My living conditions are deteriorating steadily. Noise from nearby construction works have been driving me out of the house to work at college, and now scaffoldings have taken most of my limited daylight; the house has turned into a cave. Stepping out to the street is a somewhat blinding experience - I never knew there was so much daylight in England until I missed it. If this was not enough, electricity is down again, and it is unclear for how long.
The Victorians who built my house and lived in it knew how to live without electricity; they had coal stoves for heating and cooking, and probably used oil lamps. Electrical light is, I believe, better: when it is there, it floods the space effortlessly. The shadow theatre of oil lamps and candles brings magic into the space but keeps much of it in the dark. As a 21st century specimen, I am badly adjusted to the lack of electrons: I have no lanterns, just candles.

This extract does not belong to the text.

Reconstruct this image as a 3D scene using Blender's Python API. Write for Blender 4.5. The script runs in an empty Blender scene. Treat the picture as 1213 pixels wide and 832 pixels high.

But for me, the main problem is the inability to keep food for more than a day. Food refrigerating is a modern luxury which I find very difficult to give up. I can cook by candlelight, I can take cold showers, but I need a fridge. Again, Victorians probably had their ways: from ice-fridges to eating conserves. But mainly, I think, they had more time. Especially the women; and their diet was not one that I envy.
My survival in London on a low budget depends very much on food. I go to the market every week to skip two big sacks of vegetables and fruits that keep me for a while; I cook large quantities and eat them for a few days. Very rarely do I buy food or eat out. It's expensive and usually bad. I leave to college daily with my packed lunch. During winter, I stored food outside in a big box. But since March this is no longer possible. The small fridge I have does not take much electricity, but I don't have even that.
These issues are worrying, but I noticed that they are very different from the fear of eviction. Somehow, the anxiety of being taken to court is much more overwhelming. The threat is now hovering over my head, slowly becoming more concrete. And although I know well that the process of eviction will take months, at the very least, it is still a much more debilitating anxiety than the real and pressing practical concerns.